The discussion here covers mostly crude for the USA, the GoM and the main tight oil plays, plus some look at natural gas overall and in the GoM. For some of the shale plays I have made some high level guesses about future well numbers, which I’ve based on figures from Enno Peter’s excellent shaleprofile blog.

USA Total Oil

Total proven oil reserves for US in 2016 rose slightly: production was about equal to discoveries and extensions plus small net increases from acquisitions and revisions (see chart above). Although the overall net revision was small both the total increases and decreases exceeded 5 Gb, which is high relative to total reserves, for decreases this is the second highest number after last year and is likely to be a reflection of the uncertainties associated with tight oil plays as there is no history for any being run through a full life cycle. In fact the two revision numbers were almost equal and the change came from ‘adjustments’, which is a catch-all category used to make the numbers balance and might well just be a rounding error. The average price of oil fell in 2016 compared to 2015, which likely had an impact on some marginal areas.

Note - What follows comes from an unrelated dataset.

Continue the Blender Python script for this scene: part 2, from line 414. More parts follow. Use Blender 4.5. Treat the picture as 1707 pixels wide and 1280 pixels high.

Discoveries and extensions were about equal to 2015 and well down on 2013, which looks like the peak of a bell curve for tight oil growth that started in 2005. If so then it should drop down now through 2021, although possibly extended a year or so because the price crash in 2015 looks to have had a significant effect.

I have shown condensate for total reserves, though not the yearly adjustments, which for some reason EIA don’t give in the same format, by region, as they do for crude (neither do they do it for natural gas or NGL). Condensate reserves have been growing significantly because of shale gas but fell slightly this year.

Global conventional oil discoveries dropped to a new record low in 2015 and again in 2016. Combined with the USA tight oil numbers the drop is even more pronounced. Conventional oil saw another small drop in 2017 and that looks the most likely course for tight oil too, given the recent trend.

Non-producing reserves are shown as the green diamond and are just over a third of the total, and this a common proportion across different plays and for oil or gas. For conventional plays these would usually represent non-developed fields, but for tight oil are mostly non-drilled areas or non-completed wells in known and partially developed fields.

Crude production fell in 2016 but picked up again in 2017, which will be reflected in this years release that is due again in November.